■ **GIVEN REQUEST**
Quote the full listing word for word.

· · · · ·

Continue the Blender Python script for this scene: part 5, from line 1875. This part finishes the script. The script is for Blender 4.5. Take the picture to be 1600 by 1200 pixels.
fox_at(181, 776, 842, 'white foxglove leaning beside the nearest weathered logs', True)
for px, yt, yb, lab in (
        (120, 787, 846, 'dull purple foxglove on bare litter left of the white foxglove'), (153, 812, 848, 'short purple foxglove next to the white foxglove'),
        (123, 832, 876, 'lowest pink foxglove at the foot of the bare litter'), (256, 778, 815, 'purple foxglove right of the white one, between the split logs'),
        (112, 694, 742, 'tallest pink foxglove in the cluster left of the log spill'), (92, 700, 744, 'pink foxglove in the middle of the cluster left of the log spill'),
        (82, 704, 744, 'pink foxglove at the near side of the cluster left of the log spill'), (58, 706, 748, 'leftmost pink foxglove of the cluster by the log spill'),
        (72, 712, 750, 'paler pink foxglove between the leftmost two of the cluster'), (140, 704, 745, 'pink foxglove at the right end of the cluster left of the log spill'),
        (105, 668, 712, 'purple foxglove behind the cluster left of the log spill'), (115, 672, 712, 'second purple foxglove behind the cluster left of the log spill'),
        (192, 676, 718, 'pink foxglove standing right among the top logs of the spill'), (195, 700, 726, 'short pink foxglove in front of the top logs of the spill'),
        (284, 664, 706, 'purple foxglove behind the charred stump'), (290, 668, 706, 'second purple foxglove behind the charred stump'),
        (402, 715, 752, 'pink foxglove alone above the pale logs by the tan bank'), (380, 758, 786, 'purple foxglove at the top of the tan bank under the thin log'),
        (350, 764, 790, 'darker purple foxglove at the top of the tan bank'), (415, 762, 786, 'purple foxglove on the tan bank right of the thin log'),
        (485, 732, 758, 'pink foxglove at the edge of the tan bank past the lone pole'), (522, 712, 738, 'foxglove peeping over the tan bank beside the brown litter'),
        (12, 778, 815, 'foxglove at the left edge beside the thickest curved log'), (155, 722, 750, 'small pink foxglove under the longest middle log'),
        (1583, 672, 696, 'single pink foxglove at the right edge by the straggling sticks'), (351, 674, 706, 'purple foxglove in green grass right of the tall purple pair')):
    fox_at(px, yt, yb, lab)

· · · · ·

■ **THE RESPONSE**
Continue the Blender Python script for this scene: part 5, from line 1875. This part finishes the script. The script is for Blender 4.5. Take the picture to be 1600 by 1200 pixels.
fox_at(181, 776, 842, 'white foxglove leaning beside the nearest weathered logs', True)
for px, yt, yb, lab in (
        (120, 787, 846, 'dull purple foxglove on bare litter left of the white foxglove'), (153, 812, 848, 'short purple foxglove next to the white foxglove'),
        (123, 832, 876, 'lowest pink foxglove at the foot of the bare litter'), (256, 778, 815, 'purple foxglove right of the white one, between the split logs'),
        (112, 694, 742, 'tallest pink foxglove in the cluster left of the log spill'), (92, 700, 744, 'pink foxglove in the middle of the cluster left of the log spill'),
        (82, 704, 744, 'pink foxglove at the near side of the cluster left of the log spill'), (58, 706, 748, 'leftmost pink foxglove of the cluster by the log spill'),
        (72, 712, 750, 'paler pink foxglove between the leftmost two of the cluster'), (140, 704, 745, 'pink foxglove at the right end of the cluster left of the log spill'),
        (105, 668, 712, 'purple foxglove behind the cluster left of the log spill'), (115, 672, 712, 'second purple foxglove behind the cluster left of the log spill'),
        (192, 676, 718, 'pink foxglove standing right among the top logs of the spill'), (195, 700, 726, 'short pink foxglove in front of the top logs of the spill'),
        (284, 664, 706, 'purple foxglove behind the charred stump'), (290, 668, 706, 'second purple foxglove behind the charred stump'),
        (402, 715, 752, 'pink foxglove alone above the pale logs by the tan bank'), (380, 758, 786, 'purple foxglove at the top of the tan bank under the thin log'),
        (350, 764, 790, 'darker purple foxglove at the top of the tan bank'), (415, 762, 786, 'purple foxglove on the tan bank right of the thin log'),
        (485, 732, 758, 'pink foxglove at the edge of the tan bank past the lone pole'), (522, 712, 738, 'foxglove peeping over the tan bank beside the brown litter'),
        (12, 778, 815, 'foxglove at the left edge beside the thickest curved log'), (155, 722, 750, 'small pink foxglove under the longest middle log'),
        (1583, 672, 696, 'single pink foxglove at the right edge by the straggling sticks'), (351, 674, 706, 'purple foxglove in green grass right of the tall purple pair')):
    fox_at(px, yt, yb, lab)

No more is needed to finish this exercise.